━━━ EXERCISE INPUT ━━━

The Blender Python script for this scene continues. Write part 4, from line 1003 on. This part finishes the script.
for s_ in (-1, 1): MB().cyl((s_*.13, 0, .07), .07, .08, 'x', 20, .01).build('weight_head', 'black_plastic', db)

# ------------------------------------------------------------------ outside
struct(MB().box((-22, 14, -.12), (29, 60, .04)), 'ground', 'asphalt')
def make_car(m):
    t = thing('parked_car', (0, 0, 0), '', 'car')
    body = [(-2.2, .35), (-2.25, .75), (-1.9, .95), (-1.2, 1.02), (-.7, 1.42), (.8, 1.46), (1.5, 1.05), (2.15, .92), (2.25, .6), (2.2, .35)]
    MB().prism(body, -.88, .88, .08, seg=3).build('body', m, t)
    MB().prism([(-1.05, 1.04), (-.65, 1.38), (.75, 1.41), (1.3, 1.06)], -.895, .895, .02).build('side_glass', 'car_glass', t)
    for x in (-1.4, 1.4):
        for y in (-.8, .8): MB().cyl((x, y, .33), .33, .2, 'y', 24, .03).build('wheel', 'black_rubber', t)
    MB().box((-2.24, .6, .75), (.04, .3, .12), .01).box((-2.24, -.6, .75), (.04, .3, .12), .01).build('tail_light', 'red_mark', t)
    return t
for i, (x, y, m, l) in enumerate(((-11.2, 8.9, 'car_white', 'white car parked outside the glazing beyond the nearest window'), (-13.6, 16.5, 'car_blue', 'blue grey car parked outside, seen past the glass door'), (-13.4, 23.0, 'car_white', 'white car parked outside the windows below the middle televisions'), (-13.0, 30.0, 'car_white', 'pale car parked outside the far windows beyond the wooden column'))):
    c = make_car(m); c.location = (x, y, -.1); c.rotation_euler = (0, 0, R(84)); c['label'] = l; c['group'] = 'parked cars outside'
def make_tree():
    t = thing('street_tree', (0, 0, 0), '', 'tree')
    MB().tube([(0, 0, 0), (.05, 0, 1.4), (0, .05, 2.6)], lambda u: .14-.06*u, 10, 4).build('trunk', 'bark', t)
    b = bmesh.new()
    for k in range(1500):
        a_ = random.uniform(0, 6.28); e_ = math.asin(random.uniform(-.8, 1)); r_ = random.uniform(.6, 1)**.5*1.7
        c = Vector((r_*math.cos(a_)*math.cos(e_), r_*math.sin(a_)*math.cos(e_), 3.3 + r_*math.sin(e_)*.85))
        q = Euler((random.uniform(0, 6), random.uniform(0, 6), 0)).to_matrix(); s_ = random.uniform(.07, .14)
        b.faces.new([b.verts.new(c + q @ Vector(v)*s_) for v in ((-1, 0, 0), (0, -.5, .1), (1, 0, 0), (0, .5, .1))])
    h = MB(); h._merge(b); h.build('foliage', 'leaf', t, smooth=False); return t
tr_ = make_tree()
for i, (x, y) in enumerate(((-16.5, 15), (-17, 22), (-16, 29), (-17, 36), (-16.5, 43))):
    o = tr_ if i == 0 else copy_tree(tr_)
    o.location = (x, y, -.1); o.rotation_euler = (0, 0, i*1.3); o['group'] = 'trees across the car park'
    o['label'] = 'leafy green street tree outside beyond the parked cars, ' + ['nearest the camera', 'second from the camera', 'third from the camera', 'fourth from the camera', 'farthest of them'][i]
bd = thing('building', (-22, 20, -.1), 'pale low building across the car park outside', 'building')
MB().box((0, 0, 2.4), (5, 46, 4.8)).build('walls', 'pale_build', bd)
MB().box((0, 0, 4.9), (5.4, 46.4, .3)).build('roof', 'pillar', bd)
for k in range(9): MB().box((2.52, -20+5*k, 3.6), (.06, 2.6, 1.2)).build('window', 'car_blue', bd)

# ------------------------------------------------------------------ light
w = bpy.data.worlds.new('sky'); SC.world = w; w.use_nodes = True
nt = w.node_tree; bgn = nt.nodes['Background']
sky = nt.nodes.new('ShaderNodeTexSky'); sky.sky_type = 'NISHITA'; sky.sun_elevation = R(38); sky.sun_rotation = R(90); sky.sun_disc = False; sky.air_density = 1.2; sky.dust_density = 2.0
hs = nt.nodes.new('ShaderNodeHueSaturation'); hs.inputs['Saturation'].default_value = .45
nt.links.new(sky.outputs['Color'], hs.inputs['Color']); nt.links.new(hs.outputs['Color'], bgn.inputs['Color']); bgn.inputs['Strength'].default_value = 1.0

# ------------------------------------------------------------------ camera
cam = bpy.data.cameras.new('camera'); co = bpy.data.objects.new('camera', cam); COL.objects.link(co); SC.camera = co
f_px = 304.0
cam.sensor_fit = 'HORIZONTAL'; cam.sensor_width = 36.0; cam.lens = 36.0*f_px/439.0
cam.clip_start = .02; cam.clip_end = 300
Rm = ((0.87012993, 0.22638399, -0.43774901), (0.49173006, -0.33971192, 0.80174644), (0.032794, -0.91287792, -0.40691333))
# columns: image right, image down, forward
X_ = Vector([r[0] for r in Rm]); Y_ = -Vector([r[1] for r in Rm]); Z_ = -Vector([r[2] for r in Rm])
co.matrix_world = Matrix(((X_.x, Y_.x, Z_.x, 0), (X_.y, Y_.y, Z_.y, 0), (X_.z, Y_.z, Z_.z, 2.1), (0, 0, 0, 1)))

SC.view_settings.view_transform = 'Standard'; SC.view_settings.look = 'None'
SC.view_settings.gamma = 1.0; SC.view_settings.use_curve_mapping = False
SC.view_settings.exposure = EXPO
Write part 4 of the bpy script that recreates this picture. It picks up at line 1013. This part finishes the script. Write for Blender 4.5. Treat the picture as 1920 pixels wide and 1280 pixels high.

━━━

▶ GOAL: Retype the data in full and match it exactly.

▶ WRITTEN SOLUTION:
The Blender Python script for this scene continues. Write part 4, from line 1003 on. This part finishes the script.
for s_ in (-1, 1): MB().cyl((s_*.13, 0, .07), .07, .08, 'x', 20, .01).build('weight_head', 'black_plastic', db)

# ------------------------------------------------------------------ outside
struct(MB().box((-22, 14, -.12), (29, 60, .04)), 'ground', 'asphalt')
def make_car(m):
    t = thing('parked_car', (0, 0, 0), '', 'car')
    body = [(-2.2, .35), (-2.25, .75), (-1.9, .95), (-1.2, 1.02), (-.7, 1.42), (.8, 1.46), (1.5, 1.05), (2.15, .92), (2.25, .6), (2.2, .35)]
    MB().prism(body, -.88, .88, .08, seg=3).build('body', m, t)
    MB().prism([(-1.05, 1.04), (-.65, 1.38), (.75, 1.41), (1.3, 1.06)], -.895, .895, .02).build('side_glass', 'car_glass', t)
    for x in (-1.4, 1.4):
        for y in (-.8, .8): MB().cyl((x, y, .33), .33, .2, 'y', 24, .03).build('wheel', 'black_rubber', t)
    MB().box((-2.24, .6, .75), (.04, .3, .12), .01).box((-2.24, -.6, .75), (.04, .3, .12), .01).build('tail_light', 'red_mark', t)
    return t
for i, (x, y, m, l) in enumerate(((-11.2, 8.9, 'car_white', 'white car parked outside the glazing beyond the nearest window'), (-13.6, 16.5, 'car_blue', 'blue grey car parked outside, seen past the glass door'), (-13.4, 23.0, 'car_white', 'white car parked outside the windows below the middle televisions'), (-13.0, 30.0, 'car_white', 'pale car parked outside the far windows beyond the wooden column'))):
    c = make_car(m); c.location = (x, y, -.1); c.rotation_euler = (0, 0, R(84)); c['label'] = l; c['group'] = 'parked cars outside'
def make_tree():
    t = thing('street_tree', (0, 0, 0), '', 'tree')
    MB().tube([(0, 0, 0), (.05, 0, 1.4), (0, .05, 2.6)], lambda u: .14-.06*u, 10, 4).build('trunk', 'bark', t)
    b = bmesh.new()
    for k in range(1500):
        a_ = random.uniform(0, 6.28); e_ = math.asin(random.uniform(-.8, 1)); r_ = random.uniform(.6, 1)**.5*1.7
        c = Vector((r_*math.cos(a_)*math.cos(e_), r_*math.sin(a_)*math.cos(e_), 3.3 + r_*math.sin(e_)*.85))
        q = Euler((random.uniform(0, 6), random.uniform(0, 6), 0)).to_matrix(); s_ = random.uniform(.07, .14)
        b.faces.new([b.verts.new(c + q @ Vector(v)*s_) for v in ((-1, 0, 0), (0, -.5, .1), (1, 0, 0), (0, .5, .1))])
    h = MB(); h._merge(b); h.build('foliage', 'leaf', t, smooth=False); return t
tr_ = make_tree()
for i, (x, y) in enumerate(((-16.5, 15), (-17, 22), (-16, 29), (-17, 36), (-16.5, 43))):
    o = tr_ if i == 0 else copy_tree(tr_)
    o.location = (x, y, -.1); o.rotation_euler = (0, 0, i*1.3); o['group'] = 'trees across the car park'
    o['label'] = 'leafy green street tree outside beyond the parked cars, ' + ['nearest the camera', 'second from the camera', 'third from the camera', 'fourth from the camera', 'farthest of them'][i]
bd = thing('building', (-22, 20, -.1), 'pale low building across the car park outside', 'building')
MB().box((0, 0, 2.4), (5, 46, 4.8)).build('walls', 'pale_build', bd)
MB().box((0, 0, 4.9), (5.4, 46.4, .3)).build('roof', 'pillar', bd)
for k in range(9): MB().box((2.52, -20+5*k, 3.6), (.06, 2.6, 1.2)).build('window', 'car_blue', bd)

# ------------------------------------------------------------------ light
w = bpy.data.worlds.new('sky'); SC.world = w; w.use_nodes = True
nt = w.node_tree; bgn = nt.nodes['Background']
sky = nt.nodes.new('ShaderNodeTexSky'); sky.sky_type = 'NISHITA'; sky.sun_elevation = R(38); sky.sun_rotation = R(90); sky.sun_disc = False; sky.air_density = 1.2; sky.dust_density = 2.0
hs = nt.nodes.new('ShaderNodeHueSaturation'); hs.inputs['Saturation'].default_value = .45
nt.links.new(sky.outputs['Color'], hs.inputs['Color']); nt.links.new(hs.outputs['Color'], bgn.inputs['Color']); bgn.inputs['Strength'].default_value = 1.0

# ------------------------------------------------------------------ camera
cam = bpy.data.cameras.new('camera'); co = bpy.data.objects.new('camera', cam); COL.objects.link(co); SC.camera = co
f_px = 304.0
cam.sensor_fit = 'HORIZONTAL'; cam.sensor_width = 36.0; cam.lens = 36.0*f_px/439.0
cam.clip_start = .02; cam.clip_end = 300
Rm = ((0.87012993, 0.22638399, -0.43774901), (0.49173006, -0.33971192, 0.80174644), (0.032794, -0.91287792, -0.40691333))
# columns: image right, image down, forward
X_ = Vector([r[0] for r in Rm]); Y_ = -Vector([r[1] for r in Rm]); Z_ = -Vector([r[2] for r in Rm])
co.matrix_world = Matrix(((X_.x, Y_.x, Z_.x, 0), (X_.y, Y_.y, Z_.y, 0), (X_.z, Y_.z, Z_.z, 2.1), (0, 0, 0, 1)))

SC.view_settings.view_transform = 'Standard'; SC.view_settings.look = 'None'
SC.view_settings.gamma = 1.0; SC.view_settings.use_curve_mapping = False
SC.view_settings.exposure = EXPO
Write part 4 of the bpy script that recreates this picture. It picks up at line 1013. This part finishes the script. Write for Blender 4.5. Treat the picture as 1920 pixels wide and 1280 pixels high.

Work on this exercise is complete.